Plath extends and solidifies many of these connections through Ariel, the horse in the poem. By changing Ariel from a male spirit to a female horse, Plath simultaneously feminizes and materializes Ariel’s creative powers. The supernatural feats of theater that Ariel performs in The Tempest manifest through the speaker’s horse. Like the ancient Greek concept of muses, Plath’s speaker merges with Ariel and her creative potential as part of their creative journey. The queering of Ariel, and the ambiguity of the poem’s speaker, remove masculinity from the creative equation. Though the poem relies on ancient ideas of femininity and generation, it also looks forward to a fully feminized creative force.
Between the two moments of female creation that bookend “Ariel,” the speaker does their own creative work. While Plath’s speaker does not identify themselves, Confessional poets tend to blur the lines between them and their speakers. The speaker suggests their femininity through their modes of creation. The speaker describes how they “unpeel” (Line 20) themselves like a “[w]hite / Godiva” (Lines 19-20). The speaker’s nudity as they become “[f]oam to wheat” (Line 23) suggests that, like in female reproduction, nudity is a requisite part of their creative acts. The poem relies on this suggestion to move from the speaker’s nude creation to a “child’s cry” (Line 24).
The speaker’s identification as a “[w]hite / Godiva” (Lines 19-20) underlines the poem’s connection between nudity and power. The speaker, like Lady Godiva, realizes their (See Symbols & Motifs) power and potential through revealing their body. Rather than a voyeuristic pleasure, this shedding of clothes is a rejuvenation. As Plath’s speaker states, they remove “[d]ead hands, dead stringencies” (Line 21). Their emphasis on stringencies, or certain strict, disciplined ways of being, suggests that their clothes and hand inhibit and restrict them in unnecessary ways. The stringencies could also refer to societal expectations that oppress the speaker. By removing these things, the speaker is able to free themselves from their identity as they become a creative force. This “unpeel[ing]” (Line 20) is also a requisite step to the speaker’s eventual rebirth in “the cauldron of morning” (Line 31).
The speaker embodies “Ariel” in a series of disconnected images (See: Literary Devices). The poem coheres into a larger narrative about the speaker’s creativity, sense of self, and rebirth as they ride into the morning sun, but the fragments used to communicate this narrative are often left unresolved. The fragmentary form of “Ariel” points toward larger fragments in the speaker’s psyche.

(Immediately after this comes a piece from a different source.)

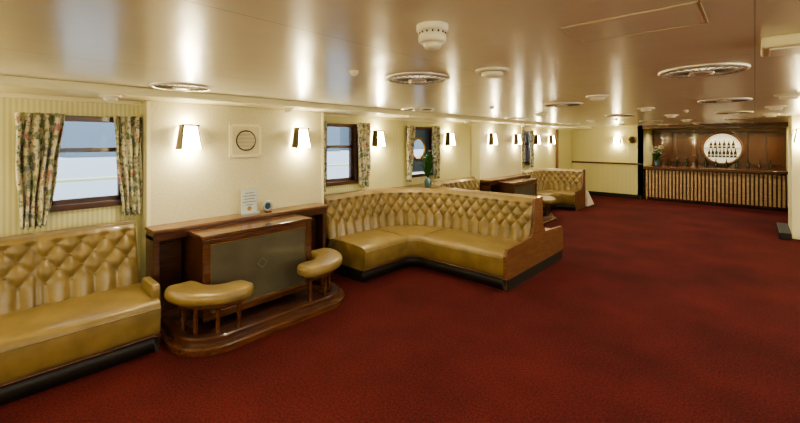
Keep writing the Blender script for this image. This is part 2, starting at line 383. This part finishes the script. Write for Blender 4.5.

The speaker’s fragmented psyche is most salient when the speaker attempts to discuss themselves. In the first half of the poem, the speaker only describes themselves through negation, mentioning the “neck I cannot catch” (Line 9) or how “I unpeel” (Line 20). These negative attempts at description show that the speaker struggles with a coherent identity. This struggle also takes place when the speaker particularizes their “[t]highs, hair; / [f]lakes from my heels” (Lines 17-18) as they fly through the air. The speaker’s inability to articulate a whole body or identity is a result of their fragmented sense of self.
When the speaker can identify with whole objects, the connection is often broken by the poem’s form. In the ninth and 10th stanzas, the speaker’s attempts to affirm that “I / [a]m the arrow” (Lines 26-27) or “now I / [f]oam to wheat” (Lines 22-23) separate the speaker’s “I” from what they identify with. Ariel is the only exception to this rule—the speaker grows into “one” (Line 5) with the horse. But this identification, too, is partial. The speaker experiences their connection through the “[p]ivot of heels and knees” (Line 6) instead of their whole, shared bodies. Grammatically, the speaker’s only sure identification is with “Godiva” (Line 20). The speaker might also identify with the “[e]ye, the cauldron of morning” (Line 31), but distances themselves using the homophone “eye” rather than “I.”